• DATA LINES
-- -- --
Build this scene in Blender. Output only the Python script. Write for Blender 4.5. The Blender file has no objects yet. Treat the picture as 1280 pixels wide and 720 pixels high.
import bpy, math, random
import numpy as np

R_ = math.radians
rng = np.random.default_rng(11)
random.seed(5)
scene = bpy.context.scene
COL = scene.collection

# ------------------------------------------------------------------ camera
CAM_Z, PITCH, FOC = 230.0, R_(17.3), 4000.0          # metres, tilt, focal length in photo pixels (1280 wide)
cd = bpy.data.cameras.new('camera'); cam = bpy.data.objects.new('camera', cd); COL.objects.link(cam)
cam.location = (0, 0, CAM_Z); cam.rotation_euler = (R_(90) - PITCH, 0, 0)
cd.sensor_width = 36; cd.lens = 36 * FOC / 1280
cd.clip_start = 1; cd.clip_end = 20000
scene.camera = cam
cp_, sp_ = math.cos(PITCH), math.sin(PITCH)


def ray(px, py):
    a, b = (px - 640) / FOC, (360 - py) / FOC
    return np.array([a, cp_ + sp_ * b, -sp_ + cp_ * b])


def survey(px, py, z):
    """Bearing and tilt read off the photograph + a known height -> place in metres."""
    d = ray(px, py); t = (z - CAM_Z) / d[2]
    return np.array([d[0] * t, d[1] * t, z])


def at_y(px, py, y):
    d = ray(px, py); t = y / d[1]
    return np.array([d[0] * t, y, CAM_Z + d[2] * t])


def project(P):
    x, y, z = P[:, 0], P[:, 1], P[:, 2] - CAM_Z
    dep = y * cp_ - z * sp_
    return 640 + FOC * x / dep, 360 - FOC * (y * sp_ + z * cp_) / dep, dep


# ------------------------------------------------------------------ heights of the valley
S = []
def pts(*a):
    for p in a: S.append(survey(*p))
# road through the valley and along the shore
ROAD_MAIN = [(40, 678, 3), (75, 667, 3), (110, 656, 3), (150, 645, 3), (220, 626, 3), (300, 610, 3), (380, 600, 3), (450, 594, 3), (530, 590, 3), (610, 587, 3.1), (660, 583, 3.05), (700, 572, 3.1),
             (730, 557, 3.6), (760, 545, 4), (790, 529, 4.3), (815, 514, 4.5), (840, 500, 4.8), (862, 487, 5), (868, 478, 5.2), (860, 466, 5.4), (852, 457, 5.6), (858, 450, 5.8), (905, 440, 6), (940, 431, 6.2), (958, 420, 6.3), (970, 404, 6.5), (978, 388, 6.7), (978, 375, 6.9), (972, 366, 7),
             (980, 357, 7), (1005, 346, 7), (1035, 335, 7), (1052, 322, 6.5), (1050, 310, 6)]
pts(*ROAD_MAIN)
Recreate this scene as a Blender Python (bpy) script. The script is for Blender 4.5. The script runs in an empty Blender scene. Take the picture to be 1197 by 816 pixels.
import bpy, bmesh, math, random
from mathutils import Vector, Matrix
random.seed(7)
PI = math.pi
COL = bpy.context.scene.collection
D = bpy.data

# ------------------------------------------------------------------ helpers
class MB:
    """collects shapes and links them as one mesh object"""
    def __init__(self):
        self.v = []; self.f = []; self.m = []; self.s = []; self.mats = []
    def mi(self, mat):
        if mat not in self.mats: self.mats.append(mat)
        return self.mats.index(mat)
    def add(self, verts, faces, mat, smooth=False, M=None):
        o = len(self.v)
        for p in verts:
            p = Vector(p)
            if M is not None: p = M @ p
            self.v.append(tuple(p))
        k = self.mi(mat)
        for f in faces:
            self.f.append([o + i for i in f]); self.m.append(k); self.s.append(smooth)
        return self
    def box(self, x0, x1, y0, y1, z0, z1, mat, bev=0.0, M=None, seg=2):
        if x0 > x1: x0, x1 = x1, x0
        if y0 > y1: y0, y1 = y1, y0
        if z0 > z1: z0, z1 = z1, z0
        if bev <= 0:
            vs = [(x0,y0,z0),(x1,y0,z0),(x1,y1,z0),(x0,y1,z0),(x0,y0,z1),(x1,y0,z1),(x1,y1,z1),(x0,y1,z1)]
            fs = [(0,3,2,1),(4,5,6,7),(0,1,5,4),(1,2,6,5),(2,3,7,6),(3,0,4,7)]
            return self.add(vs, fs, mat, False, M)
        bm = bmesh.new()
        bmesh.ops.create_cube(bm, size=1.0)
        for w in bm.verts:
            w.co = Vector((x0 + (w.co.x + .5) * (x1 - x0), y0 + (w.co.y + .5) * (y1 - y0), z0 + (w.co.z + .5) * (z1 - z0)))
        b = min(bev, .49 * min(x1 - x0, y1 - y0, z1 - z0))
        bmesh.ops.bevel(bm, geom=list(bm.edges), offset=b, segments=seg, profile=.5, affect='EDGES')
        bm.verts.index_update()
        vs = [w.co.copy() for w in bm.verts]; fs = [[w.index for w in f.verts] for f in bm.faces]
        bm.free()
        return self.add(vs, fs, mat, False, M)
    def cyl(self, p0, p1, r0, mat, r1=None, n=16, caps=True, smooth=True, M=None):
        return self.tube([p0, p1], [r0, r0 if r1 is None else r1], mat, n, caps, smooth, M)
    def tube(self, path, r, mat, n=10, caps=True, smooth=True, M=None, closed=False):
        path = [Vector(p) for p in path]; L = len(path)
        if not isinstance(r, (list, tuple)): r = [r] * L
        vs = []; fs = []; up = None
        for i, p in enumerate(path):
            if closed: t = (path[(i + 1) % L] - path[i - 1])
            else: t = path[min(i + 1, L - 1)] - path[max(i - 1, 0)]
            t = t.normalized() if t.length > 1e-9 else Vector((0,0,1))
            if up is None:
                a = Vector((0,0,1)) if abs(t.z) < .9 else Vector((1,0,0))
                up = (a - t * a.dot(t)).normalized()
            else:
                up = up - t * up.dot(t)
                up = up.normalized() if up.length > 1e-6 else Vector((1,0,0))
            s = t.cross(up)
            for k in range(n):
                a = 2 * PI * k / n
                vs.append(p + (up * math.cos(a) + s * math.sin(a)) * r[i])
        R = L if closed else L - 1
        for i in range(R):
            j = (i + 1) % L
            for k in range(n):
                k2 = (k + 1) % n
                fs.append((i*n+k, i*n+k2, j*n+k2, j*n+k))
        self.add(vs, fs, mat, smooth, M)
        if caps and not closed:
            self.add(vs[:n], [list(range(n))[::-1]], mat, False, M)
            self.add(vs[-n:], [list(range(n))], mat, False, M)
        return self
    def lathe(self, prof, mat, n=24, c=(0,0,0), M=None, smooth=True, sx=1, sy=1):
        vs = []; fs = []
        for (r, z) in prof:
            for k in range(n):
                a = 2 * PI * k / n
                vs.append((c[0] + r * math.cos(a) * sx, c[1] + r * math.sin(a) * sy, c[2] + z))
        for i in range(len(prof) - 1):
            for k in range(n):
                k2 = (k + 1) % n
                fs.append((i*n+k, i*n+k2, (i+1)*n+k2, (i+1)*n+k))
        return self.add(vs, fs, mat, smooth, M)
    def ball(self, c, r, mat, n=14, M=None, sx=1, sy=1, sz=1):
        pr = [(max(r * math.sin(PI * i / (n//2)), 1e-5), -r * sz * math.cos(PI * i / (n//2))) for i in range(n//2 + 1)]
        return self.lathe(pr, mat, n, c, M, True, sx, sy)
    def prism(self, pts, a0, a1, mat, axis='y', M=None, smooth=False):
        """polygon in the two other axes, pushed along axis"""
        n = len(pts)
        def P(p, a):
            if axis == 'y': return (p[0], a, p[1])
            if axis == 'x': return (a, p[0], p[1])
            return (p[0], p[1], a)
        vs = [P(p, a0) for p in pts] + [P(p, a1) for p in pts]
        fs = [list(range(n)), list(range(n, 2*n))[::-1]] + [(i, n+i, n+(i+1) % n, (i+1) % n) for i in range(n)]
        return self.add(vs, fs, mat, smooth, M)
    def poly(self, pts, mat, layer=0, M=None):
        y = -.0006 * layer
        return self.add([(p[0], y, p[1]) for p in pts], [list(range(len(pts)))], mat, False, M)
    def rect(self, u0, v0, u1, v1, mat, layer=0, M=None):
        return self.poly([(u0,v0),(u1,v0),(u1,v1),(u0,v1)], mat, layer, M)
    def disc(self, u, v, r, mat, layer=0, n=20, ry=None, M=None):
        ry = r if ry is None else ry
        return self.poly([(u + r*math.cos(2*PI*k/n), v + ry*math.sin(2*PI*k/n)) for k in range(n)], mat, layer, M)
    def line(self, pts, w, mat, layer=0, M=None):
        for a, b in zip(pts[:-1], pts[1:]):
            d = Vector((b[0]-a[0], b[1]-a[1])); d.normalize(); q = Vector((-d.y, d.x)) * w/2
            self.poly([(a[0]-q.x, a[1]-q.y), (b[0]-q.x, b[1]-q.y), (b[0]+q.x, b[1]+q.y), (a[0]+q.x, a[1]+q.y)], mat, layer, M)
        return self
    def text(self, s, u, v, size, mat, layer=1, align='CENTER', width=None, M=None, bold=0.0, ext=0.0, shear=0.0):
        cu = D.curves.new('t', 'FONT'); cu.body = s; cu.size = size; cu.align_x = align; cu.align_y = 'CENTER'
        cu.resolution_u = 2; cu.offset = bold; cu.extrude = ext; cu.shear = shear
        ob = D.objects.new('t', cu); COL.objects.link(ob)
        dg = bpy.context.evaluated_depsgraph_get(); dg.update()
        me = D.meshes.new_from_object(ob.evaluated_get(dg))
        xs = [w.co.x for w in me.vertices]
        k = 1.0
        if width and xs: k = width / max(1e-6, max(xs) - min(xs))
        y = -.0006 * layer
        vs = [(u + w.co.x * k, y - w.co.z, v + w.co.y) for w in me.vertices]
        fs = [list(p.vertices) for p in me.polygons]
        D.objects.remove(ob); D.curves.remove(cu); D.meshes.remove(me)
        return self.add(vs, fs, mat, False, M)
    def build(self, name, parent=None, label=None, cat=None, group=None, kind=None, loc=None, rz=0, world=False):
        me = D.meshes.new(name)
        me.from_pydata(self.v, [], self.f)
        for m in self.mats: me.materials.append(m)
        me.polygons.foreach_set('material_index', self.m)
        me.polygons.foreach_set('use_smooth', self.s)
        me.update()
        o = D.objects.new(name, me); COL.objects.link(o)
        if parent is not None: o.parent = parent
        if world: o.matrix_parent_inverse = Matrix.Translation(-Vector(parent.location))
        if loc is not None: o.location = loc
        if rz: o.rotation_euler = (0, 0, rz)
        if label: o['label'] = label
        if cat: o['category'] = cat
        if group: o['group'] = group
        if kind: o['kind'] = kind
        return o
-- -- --
Starting at the first line of the data above, please restate word for word every line up to and including the one that holds "return 640 +", and add nothing else.

• RESULT OF THE TASK
Build this scene in Blender. Output only the Python script. Write for Blender 4.5. The Blender file has no objects yet. Treat the picture as 1280 pixels wide and 720 pixels high.
import bpy, math, random
import numpy as np

R_ = math.radians
rng = np.random.default_rng(11)
random.seed(5)
scene = bpy.context.scene
COL = scene.collection

# ------------------------------------------------------------------ camera
CAM_Z, PITCH, FOC = 230.0, R_(17.3), 4000.0          # metres, tilt, focal length in photo pixels (1280 wide)
cd = bpy.data.cameras.new('camera'); cam = bpy.data.objects.new('camera', cd); COL.objects.link(cam)
cam.location = (0, 0, CAM_Z); cam.rotation_euler = (R_(90) - PITCH, 0, 0)
cd.sensor_width = 36; cd.lens = 36 * FOC / 1280
cd.clip_start = 1; cd.clip_end = 20000
scene.camera = cam
cp_, sp_ = math.cos(PITCH), math.sin(PITCH)


def ray(px, py):
    a, b = (px - 640) / FOC, (360 - py) / FOC
    return np.array([a, cp_ + sp_ * b, -sp_ + cp_ * b])


def survey(px, py, z):
    """Bearing and tilt read off the photograph + a known height -> place in metres."""
    d = ray(px, py); t = (z - CAM_Z) / d[2]
    return np.array([d[0] * t, d[1] * t, z])


def at_y(px, py, y):
    d = ray(px, py); t = y / d[1]
    return np.array([d[0] * t, y, CAM_Z + d[2] * t])


def project(P):
    x, y, z = P[:, 0], P[:, 1], P[:, 2] - CAM_Z
    dep = y * cp_ - z * sp_
    return 640 + FOC * x / dep, 360 - FOC * (y * sp_ + z * cp_) / dep, dep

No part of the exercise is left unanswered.